The suburb and the castle of Edward Scissorhands are no more real than the fantasy worlds of ‘Nightmare’. Edward views Suburbia through his strands of crows’ nest hair in the same wistful way as Jack Skellington views Christmas town. Edward has been created by an off-the-wall inventor (Vincent Price) not unlike the cartoon Evil Genius in ‘Nightmare’ who creates his own grotesque companions at will.
Edward is never comfortable with his role as the hero/villain of Suburbia who can cut hedges and hair beautifully but can also unpick locks with his scissor hands. Eventually, his fragile romance with Kim (Winona Ryder) is shattered and he flees back to his castle, pursued by a murderous crowd. And as with the end of ‘Nightmare’, I left Edward Scissorhands feeling that the parties of both worlds had much to learn from each other. I also wondered why, in both movies, does Tim Burton long to create mayhem in suburbia?
According to Mike Jackson and Arran McDermott www.timburtoncollective.com Burton was born in Burbank, which was quintessential 1950’s American suburbia, a world in which the shy, artistic Tim was not quite in step with the shiny, happy people surrounding him.
Could this be the reason why the Burton genre returns again and again to the suburb, peeling back the innocuous façade to reveal a darker facet of what is safely familiar to most of us? Could it be that Burton, like the unfortunate hero, has never been comfortable in his surroundings?
Burton’s latest movie is Charlie and the Chocolate Factory, based on the book by Roald Dahl. It is a perfect meeting of minds, Dahl being a purveyor of the same dark humour that Burton revels in. The movie has two heroes; the normal-as-apple-pie Charlie who comes from a poor family and longs for something special to happen to him and Willy Wonka (Johnny Depp) who owns the chocolate factory and has the power to change Charlie’s life. In spite of his autonomy however, Willy Wonka is a rather twisted, dysfunctional person who had been rejected by his dentist father when he revealed he wanted to make a career of selling sweets.
Again, Burton parallels are at work here. In a flashback scene, we see Willy as a child wearing a monstrous contraption on his head, devised by his father (Christopher Lee) to alter his teeth. Just like the inventor father of Edward Scissorhands, Willy's father is unable to resist tampering with nature. Willy grows up with a perfect set of teeth but with a damaged personality.
Charlie’s attachment to his own family is a puzzle to Willy and, for a time, it raises a barrier to their becoming friends.
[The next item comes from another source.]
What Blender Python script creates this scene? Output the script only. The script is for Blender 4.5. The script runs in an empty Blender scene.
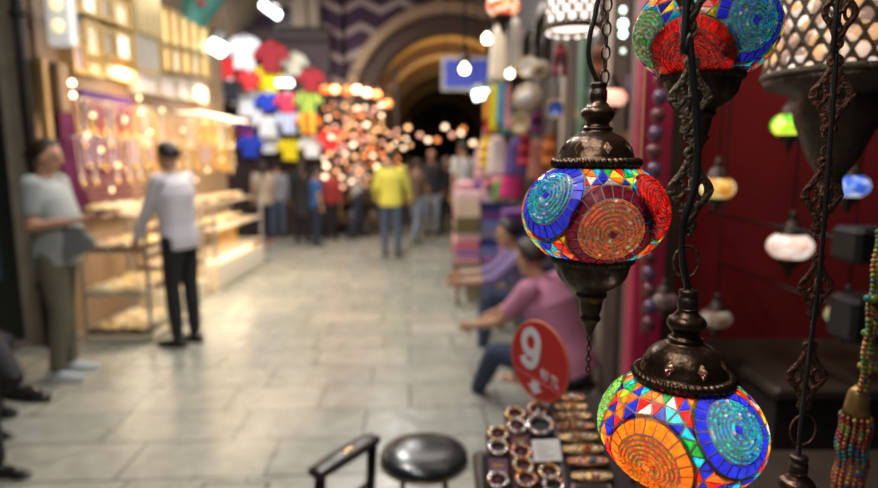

It is Charlie who finally reunites Willy with his father and shows him what has been missing from his life. Willy crosses over to a fuller life without losing his own persona in a way that Edward Scissorhands could never do. Is ‘Charlie’ Burton’s apologia for a career of scorning normality and familial happiness?
‘Nightmare’ also parallels Sleepy Hollow, Burton’s movie based on the poem by Washington Irving. Jack Skellington’s obsessive analysis of Christmas puts me in mind of the quest of detective Ichabod Crane (Johnny Depp) to find a rational explanation for the origin of the headless horseman.
Ichabod's denial of the supernatural is firmly quashed when he finally sees the headless horseman himself. Indeed, his insistence on rationality is nearly his undoing, and that of the very people he came to save. It is not a large step to see Burton, maker of fantasy movies, transposing his persona to movie characters who are quite literally forced to swallow a dollop of the supernatural in order to make sense of this life.
It is significant also that one of his movies Ed Wood, is about the film producer Ed Wood. This is Burton’s way of paying homage to another (much less successful) producer and his, Wood's, attempts at adding a dimension of fantasy to the lives of the people around him.
The movies of Tim Burton may not fall easily into any known genre but each comes wrapped about its own message. The Corpse Bride is due for release this autumn and I can’t wait to find out what Burton has to tell us next.